I have lost count of the times I’ve driven the Newell but three memories stand out for me:

In search of Big Things

The Giant Koala at Dadswell Bridge, Victoria, in all its reinforced concrete glory. Picture: Wikipedia, CC

The Giant Koala at Dadswell Bridge, Victoria, in all its reinforced concrete glory. Picture: Wikipedia, CC

I’m 16 years old and I take a plane from Brisbane to Sydney, where a man I have never met picks me up to take me on a tour of Australia. How did I know this man? I met him on the Internet. It seems crazy now but the Internet was a different place then.

So this starry-eyed 16-year-old and a diminutive bearded 20-something programmer nicknamed The Gnome drove around the middle of Australia for a week or two, looking for Big Things, many of which are just off the Newell. Americans know this trend well: when a highway town has nothing else to offer visitors, it builds a Big Thing that is tangentially related to the product the region is known for, opens a cafe, prints a hundred postcards and hopes for the best. Some of Australia’s Big Things are downright scary; like the Giant Koala at Dadswell Bridge in Victoria, which has reinforced steel pipes for ear hair.

The two of us took side roads and camped under the stars. I remember feeling terribly intrepid at the time but in retrospect, I’m pretty sure I was irritable, hyperactive and irritable to The Gnome. We had a fight towards the end of the trip and have barely spoken since. I don’t even remember thanking him for all he did for me. Here’s hoping he reads this one day and knows that I appreciate it.

Meeting a kindred spirit in a rural store

Many years later, I’m driving the Newell with my beau. He is wearing a pinstripe suit and a mohawk because that’s what you wear when you want people in rural Australia to be talking about you for years to come.

One Saturday morning, we walked into a store looking for supplies. This was right in middle of the cattle belt and it was like one of those Wild West films when the wanted criminal walks in and the pianola stops. Jaws dropped and children stared. I began to wonder if we were about to be thrown out.

But then, at the checkout, emerged a Native American man who grinned, shook his hand and said: “My grandfather wore that haircut.” Halfway across the world and in the middle of nowhere, this new Australian immigrant was able to make my boyfriend feel welcome in an alien landscape.

The rock that unzipped

The tent our wombat friend found so fascinating in a park off the highway in New South Wales.

The tent our wombat friend found so fascinating in a park off the highway in New South Wales.

It’s the middle of the night. My friend and I are camped in a park off the highway, halfway between Brisbane and Melbourne. She is moving to the latter and has all her worldly possessions in her tiny car. We have just a weekend to cover the 1730km (1073 miles), which means 10+ hour driving days, and we’re both exhausted.

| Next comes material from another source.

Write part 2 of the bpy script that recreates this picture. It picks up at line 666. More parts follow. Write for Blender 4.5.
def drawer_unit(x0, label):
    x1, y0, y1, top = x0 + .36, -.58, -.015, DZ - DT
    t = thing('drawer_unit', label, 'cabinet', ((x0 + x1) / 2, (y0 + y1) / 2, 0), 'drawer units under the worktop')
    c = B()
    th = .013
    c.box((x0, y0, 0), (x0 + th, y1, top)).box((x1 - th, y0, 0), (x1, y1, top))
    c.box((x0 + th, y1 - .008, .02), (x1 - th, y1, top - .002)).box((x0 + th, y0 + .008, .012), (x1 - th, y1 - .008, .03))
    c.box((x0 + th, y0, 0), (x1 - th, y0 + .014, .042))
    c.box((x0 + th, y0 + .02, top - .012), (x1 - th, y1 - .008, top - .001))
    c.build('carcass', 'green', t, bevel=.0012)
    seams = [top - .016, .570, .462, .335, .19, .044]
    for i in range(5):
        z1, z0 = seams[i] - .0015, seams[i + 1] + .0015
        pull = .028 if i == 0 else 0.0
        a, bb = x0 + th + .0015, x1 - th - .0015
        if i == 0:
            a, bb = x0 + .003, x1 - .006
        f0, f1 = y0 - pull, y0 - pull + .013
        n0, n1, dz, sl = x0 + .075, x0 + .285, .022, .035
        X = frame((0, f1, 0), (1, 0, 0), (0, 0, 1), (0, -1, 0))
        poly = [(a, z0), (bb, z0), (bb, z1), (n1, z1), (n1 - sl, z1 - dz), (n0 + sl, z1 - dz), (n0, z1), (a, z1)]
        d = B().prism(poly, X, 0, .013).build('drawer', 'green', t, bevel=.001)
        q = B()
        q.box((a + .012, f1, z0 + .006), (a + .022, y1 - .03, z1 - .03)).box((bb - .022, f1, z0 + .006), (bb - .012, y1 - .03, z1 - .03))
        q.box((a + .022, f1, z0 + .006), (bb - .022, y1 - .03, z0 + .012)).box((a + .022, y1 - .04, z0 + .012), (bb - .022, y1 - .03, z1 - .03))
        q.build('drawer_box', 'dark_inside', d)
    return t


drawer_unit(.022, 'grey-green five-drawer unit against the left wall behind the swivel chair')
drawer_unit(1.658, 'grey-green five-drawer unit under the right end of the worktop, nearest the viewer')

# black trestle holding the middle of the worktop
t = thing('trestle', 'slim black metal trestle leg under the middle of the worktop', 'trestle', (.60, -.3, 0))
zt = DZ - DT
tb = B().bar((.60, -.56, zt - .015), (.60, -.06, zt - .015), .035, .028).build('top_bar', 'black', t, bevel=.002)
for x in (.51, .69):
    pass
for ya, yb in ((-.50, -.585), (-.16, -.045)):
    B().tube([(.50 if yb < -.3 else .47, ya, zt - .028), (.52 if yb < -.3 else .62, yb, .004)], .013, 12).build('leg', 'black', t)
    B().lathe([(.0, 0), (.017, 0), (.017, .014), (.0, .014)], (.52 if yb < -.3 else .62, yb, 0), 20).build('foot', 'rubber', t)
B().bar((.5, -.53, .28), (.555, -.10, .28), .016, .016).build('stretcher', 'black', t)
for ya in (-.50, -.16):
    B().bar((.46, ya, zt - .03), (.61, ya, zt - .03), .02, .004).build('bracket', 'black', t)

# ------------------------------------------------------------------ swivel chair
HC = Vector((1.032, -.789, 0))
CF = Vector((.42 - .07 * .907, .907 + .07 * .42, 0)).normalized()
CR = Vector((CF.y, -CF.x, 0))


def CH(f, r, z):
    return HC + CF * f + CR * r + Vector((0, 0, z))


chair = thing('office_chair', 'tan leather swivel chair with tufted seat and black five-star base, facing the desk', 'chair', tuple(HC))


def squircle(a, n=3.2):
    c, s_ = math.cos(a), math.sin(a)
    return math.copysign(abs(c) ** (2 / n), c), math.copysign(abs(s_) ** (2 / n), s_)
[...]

A snuffling and scratching on my side of the tent woke me. I looked through blurry eyes to make out the silhouette of the biggest wombat known to man. “How big can a wombat possibly be?” you ask. Let’s just say that it should have been included on my Big Things tour 15 years prior.

I tried to wake my friend but she was out like a light. So I grabbed my camera, wriggled out of my sleeping bag and unzipped the tent. The wombat, which had been perfectly happy snuffling around this funny new rock that was made of canvas and guy wires, was startled to find the rock open and a half-dressed woman lurch at him with a camera. His eyes widened, he sneezed out of shock, backed up like a dump truck and ran as fast as his little legs could take his formidable hulk. It was such a hilarious sight that I didn’t even get a picture but I’ll never forget the look on his face.

A forgotten piece of Australian folklore

I’m sure there are countless other stories I can’t remember about this bush highway and others; and some of the Australians reading will have one or two of their own. It’s a chapter left out of the book of Aussie folklore and I think it deserves its place.

That’s what people don’t get about the bush until they’ve explored it. To most of us, it’s not the harsh and reverent holy land depicted in many films, nor is it the Wild West. It’s nuanced, sometimes bizarre and beautiful in its own way.